◆ Direction ◆
Go through the listing and set it down exactly, leaving out its pictures.

── Provided material

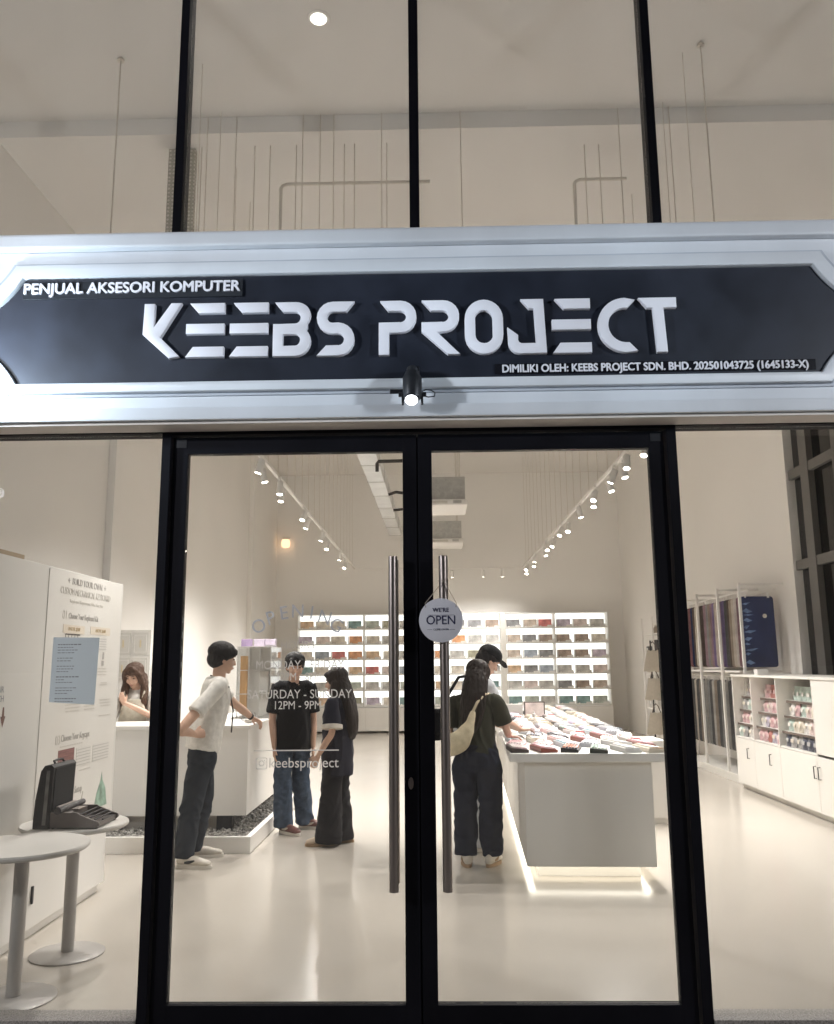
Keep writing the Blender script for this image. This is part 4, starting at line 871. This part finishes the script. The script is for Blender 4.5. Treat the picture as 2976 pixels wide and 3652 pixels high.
# ------------------------------------------------------------------ people
def ellip(mb, c, r, B, sub=3):
    mt = Matrix((( B[0].x*r[0], B[1].x*r[1], B[2].x*r[2], c.x), (B[0].y*r[0], B[1].y*r[1], B[2].y*r[2], c.y), (B[0].z*r[0], B[1].z*r[1], B[2].z*r[2], c.z), (0, 0, 0, 1)))
    t = bmesh.new(); bmesh.ops.create_icosphere(t, subdivisions=sub, radius=1); t.transform(mt); mb._add(t)
def loft(mb, pts, rad, side, seg=18, c0=.55, c1=.55):
    """closed tube through pts; rad = (half width along `side`, half depth)"""
    pts = [Vector(p) for p in pts]; rad = [(r, r) if not isinstance(r, tuple) else r for r in rad]
    t = bmesh.new(); rings = []; sd = Vector(side)
    P, Q = [], []
    for i in range(len(pts)-1):                      # resample for smooth bends
        p0, p1, p2, p3 = pts[max(i-1, 0)], pts[i], pts[i+1], pts[min(i+2, len(pts)-1)]
        for k_ in range(4):
            u = k_/4; u2, u3 = u*u, u*u*u
            P.append(.5*((2*p1)+(p2-p0)*u+(2*p0-5*p1+4*p2-p3)*u2+(3*p1-p0-3*p2+p3)*u3)); q = u*u*(3-2*u); Q.append((rad[i][0]*(1-q)+rad[i+1][0]*q, rad[i][1]*(1-q)+rad[i+1][1]*q))
    P.append(pts[-1]); Q.append(rad[-1])
    d0 = (P[0]-P[1]).normalized(); d1 = (P[-1]-P[-2]).normalized(); m0, m1 = min(Q[0]), min(Q[-1])
    k0, k1 = (.55 if c0 > .2 else .93), (.55 if c1 > .2 else .93)
    P = [P[0]+d0*m0*c0]+P+[P[-1]+d1*m1*c1]; Q = [(Q[0][0]*k0, Q[0][1]*k0)]+Q+[(Q[-1][0]*k1, Q[-1][1]*k1)]
    for i, p in enumerate(P):
        d = (P[min(i+1, len(P)-1)]-P[max(i-1, 0)]).normalized()
        a = sd-d*sd.dot(d)
        if a.length < .05: a = d.orthogonal()
        a.normalize(); b = d.cross(a)
        rings.append([t.verts.new(p+a*math.cos(2*PI*k_/seg)*Q[i][0]+b*math.sin(2*PI*k_/seg)*Q[i][1]) for k_ in range(seg)])
    for x, y in zip(rings, rings[1:]):
        for k_ in range(seg): t.faces.new((x[k_], x[(k_+1) % seg], y[(k_+1) % seg], y[k_]))
    t.faces.new(rings[0][::-1]); t.faces.new(rings[-1]); bmesh.ops.recalc_face_normals(t, faces=t.faces[:])
    mb._add(t)
def fuse(name, mb, mat_, parent, vox=.008, it=4, fold=0, fscale=(14, 14, 5), seed=0):
    """weld the overlapping lofts into one continuous skin"""
    o = mb.build('tmp', mat_)
    md = o.modifiers.new('r', 'REMESH'); md.mode = 'VOXEL'; md.voxel_size = vox
    ms = o.modifiers.new('s', 'SMOOTH'); ms.factor = .5; ms.iterations = it
    dg = bpy.context.evaluated_depsgraph_get(); me = bpy.data.meshes.new_from_object(o.evaluated_get(dg))
    old = o.data; bpy.data.objects.remove(o); bpy.data.meshes.remove(old)
    me.name = name
    if fold:
        off = Vector((seed*7.3, seed*3.1, 0)); cs = [v.co.copy() for v in me.vertices]; ns = [v.normal.copy() for v in me.vertices]
        for v, c, nn in zip(me.vertices, cs, ns):
            q = Vector((c.x*fscale[0], c.y*fscale[1], c.z*fscale[2]))+off
            w = noise.noise(q+Vector((noise.noise(q*.6)*1.2, 0, noise.noise(q*.5+Vector((9, 2, 1)))*1.5)))
            v.co = c+Vector((nn.x, nn.y, nn.z*.25))*(fold*(1-2*abs(w))*.9)
    o = bpy.data.objects.new(name, me); COL.objects.link(o); o.parent = parent; g = org(parent); me.transform(Matrix.Translation(-g)); ORG[o.name] = g
    if not me.materials: me.materials.append(M[mat_] if isinstance(mat_, str) else mat_)
    me.polygons.foreach_set('use_smooth', [True]*len(me.polygons)); return o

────

◆ Right answer ◆
Keep writing the Blender script for this image. This is part 4, starting at line 871. This part finishes the script. The script is for Blender 4.5. Treat the picture as 2976 pixels wide and 3652 pixels high.
# ------------------------------------------------------------------ people
def ellip(mb, c, r, B, sub=3):
    mt = Matrix((( B[0].x*r[0], B[1].x*r[1], B[2].x*r[2], c.x), (B[0].y*r[0], B[1].y*r[1], B[2].y*r[2], c.y), (B[0].z*r[0], B[1].z*r[1], B[2].z*r[2], c.z), (0, 0, 0, 1)))
    t = bmesh.new(); bmesh.ops.create_icosphere(t, subdivisions=sub, radius=1); t.transform(mt); mb._add(t)
def loft(mb, pts, rad, side, seg=18, c0=.55, c1=.55):
    """closed tube through pts; rad = (half width along `side`, half depth)"""
    pts = [Vector(p) for p in pts]; rad = [(r, r) if not isinstance(r, tuple) else r for r in rad]
    t = bmesh.new(); rings = []; sd = Vector(side)
    P, Q = [], []
    for i in range(len(pts)-1):                      # resample for smooth bends
        p0, p1, p2, p3 = pts[max(i-1, 0)], pts[i], pts[i+1], pts[min(i+2, len(pts)-1)]
        for k_ in range(4):
            u = k_/4; u2, u3 = u*u, u*u*u
            P.append(.5*((2*p1)+(p2-p0)*u+(2*p0-5*p1+4*p2-p3)*u2+(3*p1-p0-3*p2+p3)*u3)); q = u*u*(3-2*u); Q.append((rad[i][0]*(1-q)+rad[i+1][0]*q, rad[i][1]*(1-q)+rad[i+1][1]*q))
    P.append(pts[-1]); Q.append(rad[-1])
    d0 = (P[0]-P[1]).normalized(); d1 = (P[-1]-P[-2]).normalized(); m0, m1 = min(Q[0]), min(Q[-1])
    k0, k1 = (.55 if c0 > .2 else .93), (.55 if c1 > .2 else .93)
    P = [P[0]+d0*m0*c0]+P+[P[-1]+d1*m1*c1]; Q = [(Q[0][0]*k0, Q[0][1]*k0)]+Q+[(Q[-1][0]*k1, Q[-1][1]*k1)]
    for i, p in enumerate(P):
        d = (P[min(i+1, len(P)-1)]-P[max(i-1, 0)]).normalized()
        a = sd-d*sd.dot(d)
        if a.length < .05: a = d.orthogonal()
        a.normalize(); b = d.cross(a)
        rings.append([t.verts.new(p+a*math.cos(2*PI*k_/seg)*Q[i][0]+b*math.sin(2*PI*k_/seg)*Q[i][1]) for k_ in range(seg)])
    for x, y in zip(rings, rings[1:]):
        for k_ in range(seg): t.faces.new((x[k_], x[(k_+1) % seg], y[(k_+1) % seg], y[k_]))
    t.faces.new(rings[0][::-1]); t.faces.new(rings[-1]); bmesh.ops.recalc_face_normals(t, faces=t.faces[:])
    mb._add(t)
def fuse(name, mb, mat_, parent, vox=.008, it=4, fold=0, fscale=(14, 14, 5), seed=0):
    """weld the overlapping lofts into one continuous skin"""
    o = mb.build('tmp', mat_)
    md = o.modifiers.new('r', 'REMESH'); md.mode = 'VOXEL'; md.voxel_size = vox
    ms = o.modifiers.new('s', 'SMOOTH'); ms.factor = .5; ms.iterations = it
    dg = bpy.context.evaluated_depsgraph_get(); me = bpy.data.meshes.new_from_object(o.evaluated_get(dg))
    old = o.data; bpy.data.objects.remove(o); bpy.data.meshes.remove(old)
    me.name = name
    if fold:
        off = Vector((seed*7.3, seed*3.1, 0)); cs = [v.co.copy() for v in me.vertices]; ns = [v.normal.copy() for v in me.vertices]
        for v, c, nn in zip(me.vertices, cs, ns):
            q = Vector((c.x*fscale[0], c.y*fscale[1], c.z*fscale[2]))+off
            w = noise.noise(q+Vector((noise.noise(q*.6)*1.2, 0, noise.noise(q*.5+Vector((9, 2, 1)))*1.5)))
            v.co = c+Vector((nn.x, nn.y, nn.z*.25))*(fold*(1-2*abs(w))*.9)
    o = bpy.data.objects.new(name, me); COL.objects.link(o); o.parent = parent; g = org(parent); me.transform(Matrix.Translation(-g)); ORG[o.name] = g
    if not me.materials: me.materials.append(M[mat_] if isinstance(mat_, str) else mat_)
    me.polygons.foreach_set('use_smooth', [True]*len(me.polygons)); return o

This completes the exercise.